In Invisible in Austin, the award-winning sociologist Javier Auyero and a team of graduate students explore the lives of those working at the bottom of the social order: house cleaners, office-machine repairers, cab drivers, restaurant cooks and dishwashers, exotic dancers, musicians, and roofers, among others. Recounting their subjects’ life stories with empathy and sociological insight, the authors show us how these lives are driven by a complex mix of individual and social forces. These poignant stories compel us to see how poor people who provide indispensable services for all city residents struggle daily with substandard housing, inadequate public services and schools, and environmental risks. Timely and essential reading, Invisible in Austin makes visible the growing gap between rich and poor that is reconfiguring the cityscape of one of America’s most dynamic places, as low-wage workers are forced to the social and symbolic margins.
PUBLISHERS WEEKLY
Sociologist Auyero (Flammable: Environmental Suffering in an Argentine Shantytown) and his graduate students at the University of Texas at Austin deliver exceptional in-depth longitudinal studies of 11 people living in precarious social and economic conditions in their city.
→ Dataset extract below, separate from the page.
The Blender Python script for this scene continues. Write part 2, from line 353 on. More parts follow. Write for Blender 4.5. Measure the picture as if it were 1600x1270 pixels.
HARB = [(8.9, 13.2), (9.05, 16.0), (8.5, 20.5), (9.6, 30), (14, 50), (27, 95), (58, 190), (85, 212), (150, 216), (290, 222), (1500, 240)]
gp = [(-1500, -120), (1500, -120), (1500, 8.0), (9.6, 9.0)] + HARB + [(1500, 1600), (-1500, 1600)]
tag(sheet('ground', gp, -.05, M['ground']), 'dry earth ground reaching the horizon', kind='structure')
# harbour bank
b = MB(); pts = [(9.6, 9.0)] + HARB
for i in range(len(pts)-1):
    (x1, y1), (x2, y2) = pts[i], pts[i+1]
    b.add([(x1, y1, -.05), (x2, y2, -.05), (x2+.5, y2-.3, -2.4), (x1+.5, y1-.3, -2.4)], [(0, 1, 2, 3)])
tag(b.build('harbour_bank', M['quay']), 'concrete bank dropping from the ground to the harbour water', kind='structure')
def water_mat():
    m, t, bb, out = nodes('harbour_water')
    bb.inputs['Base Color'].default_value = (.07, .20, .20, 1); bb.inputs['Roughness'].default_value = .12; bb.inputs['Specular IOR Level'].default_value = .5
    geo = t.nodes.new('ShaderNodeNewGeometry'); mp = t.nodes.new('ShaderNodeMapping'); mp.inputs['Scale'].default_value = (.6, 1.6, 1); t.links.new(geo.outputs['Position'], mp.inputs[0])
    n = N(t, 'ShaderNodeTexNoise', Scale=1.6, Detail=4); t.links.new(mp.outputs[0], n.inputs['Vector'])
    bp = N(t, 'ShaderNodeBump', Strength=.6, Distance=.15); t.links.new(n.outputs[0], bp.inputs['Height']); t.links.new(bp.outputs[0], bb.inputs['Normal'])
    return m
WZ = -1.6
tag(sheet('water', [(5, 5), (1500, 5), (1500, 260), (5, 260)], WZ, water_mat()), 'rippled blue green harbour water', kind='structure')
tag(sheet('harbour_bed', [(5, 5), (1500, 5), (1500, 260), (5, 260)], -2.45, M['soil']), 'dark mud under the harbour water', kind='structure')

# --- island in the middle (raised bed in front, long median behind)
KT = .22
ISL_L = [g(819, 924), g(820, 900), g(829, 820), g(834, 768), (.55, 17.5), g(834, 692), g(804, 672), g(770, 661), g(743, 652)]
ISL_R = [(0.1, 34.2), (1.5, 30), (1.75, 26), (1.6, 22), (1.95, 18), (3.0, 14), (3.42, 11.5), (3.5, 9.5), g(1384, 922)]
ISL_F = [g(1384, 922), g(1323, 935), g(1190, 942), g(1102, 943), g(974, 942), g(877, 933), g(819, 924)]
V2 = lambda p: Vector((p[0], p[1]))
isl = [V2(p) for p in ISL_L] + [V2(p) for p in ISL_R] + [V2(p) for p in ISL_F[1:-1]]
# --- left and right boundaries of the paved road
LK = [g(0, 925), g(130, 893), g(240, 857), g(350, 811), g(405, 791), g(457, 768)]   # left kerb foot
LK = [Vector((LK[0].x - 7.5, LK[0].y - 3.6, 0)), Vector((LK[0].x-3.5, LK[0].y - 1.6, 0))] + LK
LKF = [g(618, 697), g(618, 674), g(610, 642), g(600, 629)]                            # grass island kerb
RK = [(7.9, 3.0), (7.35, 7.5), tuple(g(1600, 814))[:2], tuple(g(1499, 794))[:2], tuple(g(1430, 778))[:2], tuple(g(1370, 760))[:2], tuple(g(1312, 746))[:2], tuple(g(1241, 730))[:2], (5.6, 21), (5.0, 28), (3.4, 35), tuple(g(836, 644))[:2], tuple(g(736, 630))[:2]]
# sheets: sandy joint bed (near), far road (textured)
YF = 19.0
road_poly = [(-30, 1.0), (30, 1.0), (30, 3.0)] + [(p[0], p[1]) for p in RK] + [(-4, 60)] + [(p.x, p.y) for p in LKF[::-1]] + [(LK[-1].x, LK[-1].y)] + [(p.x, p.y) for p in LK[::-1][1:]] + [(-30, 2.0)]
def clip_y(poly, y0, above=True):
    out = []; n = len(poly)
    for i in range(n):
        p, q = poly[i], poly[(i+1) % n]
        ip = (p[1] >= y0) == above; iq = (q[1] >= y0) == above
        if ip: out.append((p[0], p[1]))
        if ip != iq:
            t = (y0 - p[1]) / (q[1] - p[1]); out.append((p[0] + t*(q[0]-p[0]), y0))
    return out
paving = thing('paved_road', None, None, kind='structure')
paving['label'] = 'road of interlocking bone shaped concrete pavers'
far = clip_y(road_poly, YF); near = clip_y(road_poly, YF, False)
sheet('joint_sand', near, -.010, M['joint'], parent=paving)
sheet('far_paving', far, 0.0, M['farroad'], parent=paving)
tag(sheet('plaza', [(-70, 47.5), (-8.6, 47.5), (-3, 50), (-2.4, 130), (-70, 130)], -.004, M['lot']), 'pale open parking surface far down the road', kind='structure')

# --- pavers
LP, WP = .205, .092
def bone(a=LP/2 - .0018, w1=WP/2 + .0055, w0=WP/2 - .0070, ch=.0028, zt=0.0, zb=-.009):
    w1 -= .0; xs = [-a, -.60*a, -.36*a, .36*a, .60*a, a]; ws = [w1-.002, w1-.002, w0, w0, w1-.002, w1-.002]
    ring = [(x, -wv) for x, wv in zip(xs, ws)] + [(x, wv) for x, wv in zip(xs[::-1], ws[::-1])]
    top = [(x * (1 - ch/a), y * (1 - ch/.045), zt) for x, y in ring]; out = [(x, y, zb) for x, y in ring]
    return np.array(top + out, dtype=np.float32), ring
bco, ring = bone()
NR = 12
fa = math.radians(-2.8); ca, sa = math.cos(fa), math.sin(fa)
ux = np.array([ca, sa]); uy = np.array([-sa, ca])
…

Their subjects include a multilingual, highly educated Nepalese cab driver; an impeccably dressed food industry worker in her 50s who lives in a storage unit; a copier repairman with bad knees and failing eyesight who can't afford to retire; a musician whose career doesn't afford him the luxury of having a family in the "live music capital of the world"; a 65-year-old injured Mexican laborer who began working when he was five; and a waitress turned exotic dancer. At the heart of these narratives is Austin, whose hip, progressive reputation belies its worsening income inequality and long history of racial and economic segregation. Beyond the particulars of each story are the institutional and political changes that have placed workers at an increasing disadvantage the "rise of the service economy," dismantling of the social safety net, decline of unions, and acceleration of globalization, among other factors. Lucid and empathetic, these insightful portraits reveal how life histories are intertwined with political and economic forces beyond any individual's control.